Na prowadzonych zdalnie obradach komisji rolnictwa jej przewodniczący Andrzej Grabek nie udzielił głosu burmistrzowi. Powód? Burmistrz miał spóźnić się znacznie bardziej, niż to zapowiadano.
Zdjęcia: Sej
Na prowadzonych zdalnie obradach komisji rolnictwa jej przewodniczący Andrzej Grabek nie udzielił głosu burmistrzowi. Powód? Burmistrz miał spóźnić się znacznie bardziej, niż to zapowiadano.
- Po 26 minutach od rozpoczęcia komisji już uczestniczyłem w jej posiedzeniu – tłumaczył burmistrz Paweł Marchela na sesji rady 25 marca. Dodał, że po półtoragodzinnej dyskusji nad jednym z punktów chciał zabrać głos, ale przewodniczący się nie zgodził.
- 20 lat pracuję w samorządzie i nie słyszałem, żeby burmistrzowi nie udzielono głosu na komisji.

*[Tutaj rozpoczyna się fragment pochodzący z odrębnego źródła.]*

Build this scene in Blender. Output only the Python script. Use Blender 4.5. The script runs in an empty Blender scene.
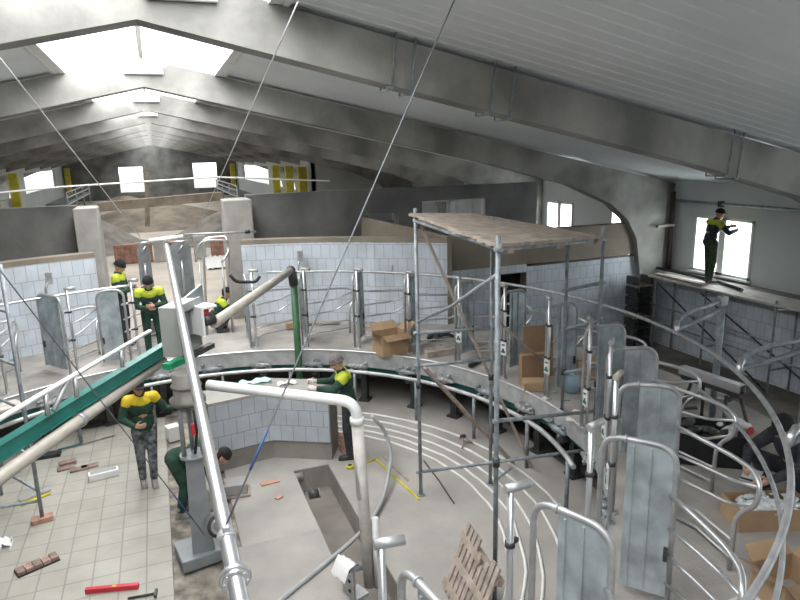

To dla mnie rzecz niebywała – komentował radca prawny Stanisław Cieciera.
Kto mówi prawdę?
Obrady komisji rolnictwa, ochrony środowiska i gospodarki terenami odbywały się 3 dni przed sesją. Mówiono m.in. o bezpieczeństwie przeciwpowodziowym. W posiedzeniu brał udział m.in. zastępca dyrektora zlewni PGW Wody Polskie w Sokołowie Podlaskim. Jak podkreślił na sesji Andrzej Grabek, dyskusja była merytoryczna, ale… zabrakło burmistrza oraz naczelnika wydziału inwestycji i ochrony środowiska. Burmistrz, który miał się spóźnić 10 minut, „zjawił się” po godzinie i 20 minutach.
- To dla mnie niezrozumiałe. Osoba, która powinna uczestniczyć w posiedzeniu, nie uczestniczy i nie wyznacza osoby kompetentnej, która by mogła odpowiedzieć na tematy, związane z bezpieczeństwem przeciwpowodziowym Węgrowa – dziwił się Andrzej Grabek.